Monday, July 7, 2008

My Brother Bill.


This has been a difficult post. It has been through several re-writes and it still does not feel right, but here goes...

Of all of my siblings, Bill’s childhood was the worst. He happened to have been born darker than the rest of us, and our father, in his infinite wisdom, or was it ignorance, prejudice, or just plain stupidity, declared that he was not the father and Bill was not his child. He totally disowned him, accusing our mother of infidelity. It was probably what caused the rift, which became a part of my earliest memories (see my first post). Bill was literally banished from our house, though our mother was not. For the most part, he was raised by our grandmother, called Aunt in Lucky Hill, St. Mary. There were periods when he lived with us, but these were not very frequent and I do not remember him staying with us very long for any one period. In fact, although he was only a year younger, I can only remember two periods when we attended the same school. For most of his childhood, Bill grew up away from his family.

I can only imagine the bitter hurt, resentment, and animosity he must have felt growing up.

For my part, I never really thought much about it while I was growing up. It was the way things were. I lived in Ocho Rios with our mother and father, and Bill lived in Lucky Hill with Aunt, his grandmother. Occasionally, I had to spend time with Aunt in Lucky Hill, and Bill would spend some holidays with us in Ocho Rios, and that was that. When my parents finally divorced, the separation became more permanent, and we hardly ever saw each other. But even then, I never thought much about how he felt being from his mother and father. I never thought of it as unfair, wrong, or unjust; it was just the way things were. Yes, I was glad that I was living in the town of Ocho Rios and not in the bushes of Lucky Hill. But that was the extent of my perception of any inequity.

It was not until I became a grown person that I saw the injustice. It was not just that he had to live in the country with its seclusion and lack of amenities, no running water, no electricity, and the never-ending chores, while I lived in a fairly suburban area with all the amenities of a Jamaican middle-class lifestyle. It was more than that, much more. I can only imagine the exclusion, the feeling that you are not wanted, of being left out, excluded from your own family, a throwaway, of being forced to live as a part of another family for most of your childhood. His hurt and resentment must have cut deep. I know it would have been for me. If the shoe were on the other foot, and I am keenly aware how easily that could have happened, I would have been a total delinquent, with a chip that would have landed me in a grave or a prison a long time ago.

Surprisingly, Bill became the ultimate gentleman.

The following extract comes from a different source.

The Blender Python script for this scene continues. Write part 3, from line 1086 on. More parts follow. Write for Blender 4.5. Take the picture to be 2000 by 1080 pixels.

I have never heard him mention a hurt feeling or any derogatory sentiment against our father. Throughout his life, he gave him the utmost respect. He visited him often, even when he was a grown man and did not have to; he still visited him. In fact, I think Bill was the last one of us to have visited him before he died.

Now that I have grown, I have a lot of emotional feelings surrounding this issue that I am still trying to sort through. This blog is a part of that. I cannot undo anything that has happened, nor love my father any less, but I do question his actions. Even if he believed that Bill was not his child, he could have welcomed him more and made him a more integral part of the family!

The good news is that Bill is still my kin and a finer gentleman, a more caring person, a more devoted father and, a more loving brother would be hard to find!